My friend Chris Preble, vice president for defense and foreign policy studies at the world-renowned Cato Institute think tank (read his book The Power Problem) , connects the dots between America’s foreign policy position and the sage advice provided by America’s father George Washington in our first president’s Farewell address.
Writing at National Interest, Dr. Preble focuses on perhaps Washington’s most salient point–America’s “detached and distant situation”
A Pew Research poll taken in April 2016 found that 57 percent of Americans agreed with the statement that the United States should “not think so much in international terms but concentrate more on our own national problems.
George Washington explained in his farewell address. Other countries “must be engaged in frequent controversies, the causes of which are essentially foreign to our concerns” and Americans should therefore avoid “the ordinary combinations and collisions of [their] friendships or enmities.”

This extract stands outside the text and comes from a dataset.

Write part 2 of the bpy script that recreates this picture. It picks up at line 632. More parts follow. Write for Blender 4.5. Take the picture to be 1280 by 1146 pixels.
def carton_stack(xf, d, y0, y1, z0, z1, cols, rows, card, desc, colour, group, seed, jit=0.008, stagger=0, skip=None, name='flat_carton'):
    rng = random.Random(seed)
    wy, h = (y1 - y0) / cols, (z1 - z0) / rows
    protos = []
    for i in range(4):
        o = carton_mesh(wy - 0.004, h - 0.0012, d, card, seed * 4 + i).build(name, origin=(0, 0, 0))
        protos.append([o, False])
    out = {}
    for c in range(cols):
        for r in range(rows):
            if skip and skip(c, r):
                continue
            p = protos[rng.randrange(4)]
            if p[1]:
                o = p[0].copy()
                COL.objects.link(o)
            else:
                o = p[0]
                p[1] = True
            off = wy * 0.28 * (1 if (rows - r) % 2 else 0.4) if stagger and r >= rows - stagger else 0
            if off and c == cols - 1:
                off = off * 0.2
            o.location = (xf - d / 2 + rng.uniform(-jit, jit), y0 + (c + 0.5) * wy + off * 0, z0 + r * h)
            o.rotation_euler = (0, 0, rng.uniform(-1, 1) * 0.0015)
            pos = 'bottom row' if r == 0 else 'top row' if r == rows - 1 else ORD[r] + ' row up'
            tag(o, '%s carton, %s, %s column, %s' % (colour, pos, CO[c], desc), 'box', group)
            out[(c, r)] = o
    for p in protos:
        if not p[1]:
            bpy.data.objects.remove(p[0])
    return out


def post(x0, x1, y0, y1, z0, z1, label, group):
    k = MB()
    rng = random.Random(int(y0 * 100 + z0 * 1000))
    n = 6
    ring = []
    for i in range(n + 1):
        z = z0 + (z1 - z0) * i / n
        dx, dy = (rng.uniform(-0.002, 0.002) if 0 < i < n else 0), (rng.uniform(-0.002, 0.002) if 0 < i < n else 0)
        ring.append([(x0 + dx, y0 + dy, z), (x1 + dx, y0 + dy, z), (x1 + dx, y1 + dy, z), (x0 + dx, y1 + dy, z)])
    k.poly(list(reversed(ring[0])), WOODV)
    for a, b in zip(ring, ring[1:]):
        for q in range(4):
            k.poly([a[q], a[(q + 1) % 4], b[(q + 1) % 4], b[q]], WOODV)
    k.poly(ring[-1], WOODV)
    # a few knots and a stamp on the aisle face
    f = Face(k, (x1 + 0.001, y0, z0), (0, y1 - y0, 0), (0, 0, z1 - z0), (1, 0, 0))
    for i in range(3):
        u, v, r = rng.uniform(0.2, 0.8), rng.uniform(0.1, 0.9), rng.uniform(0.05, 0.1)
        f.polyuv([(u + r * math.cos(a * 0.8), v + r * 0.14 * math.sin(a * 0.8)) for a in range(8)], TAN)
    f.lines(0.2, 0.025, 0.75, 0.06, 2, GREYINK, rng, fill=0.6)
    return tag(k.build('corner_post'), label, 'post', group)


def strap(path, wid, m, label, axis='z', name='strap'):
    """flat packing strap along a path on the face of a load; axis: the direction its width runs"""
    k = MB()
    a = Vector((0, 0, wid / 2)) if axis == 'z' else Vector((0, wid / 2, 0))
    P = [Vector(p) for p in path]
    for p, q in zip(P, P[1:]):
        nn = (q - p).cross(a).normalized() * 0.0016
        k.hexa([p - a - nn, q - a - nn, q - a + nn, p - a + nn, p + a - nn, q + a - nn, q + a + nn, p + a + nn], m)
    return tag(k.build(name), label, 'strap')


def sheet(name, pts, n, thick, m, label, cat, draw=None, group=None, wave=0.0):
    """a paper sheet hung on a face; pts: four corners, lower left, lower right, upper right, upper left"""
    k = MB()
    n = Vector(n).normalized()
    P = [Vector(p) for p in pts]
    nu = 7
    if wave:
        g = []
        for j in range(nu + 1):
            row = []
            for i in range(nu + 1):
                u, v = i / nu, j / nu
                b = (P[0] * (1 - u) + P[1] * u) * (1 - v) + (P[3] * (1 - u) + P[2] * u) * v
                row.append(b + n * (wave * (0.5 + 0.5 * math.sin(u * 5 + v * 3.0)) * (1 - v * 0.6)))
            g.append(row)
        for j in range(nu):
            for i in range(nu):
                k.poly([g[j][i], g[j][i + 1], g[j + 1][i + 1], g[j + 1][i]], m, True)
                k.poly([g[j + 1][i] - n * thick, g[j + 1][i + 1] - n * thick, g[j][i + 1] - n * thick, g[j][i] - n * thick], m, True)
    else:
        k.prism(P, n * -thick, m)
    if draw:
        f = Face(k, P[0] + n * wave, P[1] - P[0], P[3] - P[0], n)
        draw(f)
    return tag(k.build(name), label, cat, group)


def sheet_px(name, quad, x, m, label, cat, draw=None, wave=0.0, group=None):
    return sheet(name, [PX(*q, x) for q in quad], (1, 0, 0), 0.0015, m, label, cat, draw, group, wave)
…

Our detached and distant situation invites and enables us to pursue a different course. If we remain one people under an efficient government, the period is not far off…when we may choose peace or war, as our interest, guided by justice, shall counsel.
That time has arrived councils Mr. Preble.
We have made some poor choices in the last quarter century, and the most egregious errors have occurred when we convinced ourselves that we were helping our friends.
DISCLAIMER: Debbie and I are Cato club 200 members and strong supporters of the Cato Institute’s defense and foreign policy studies team.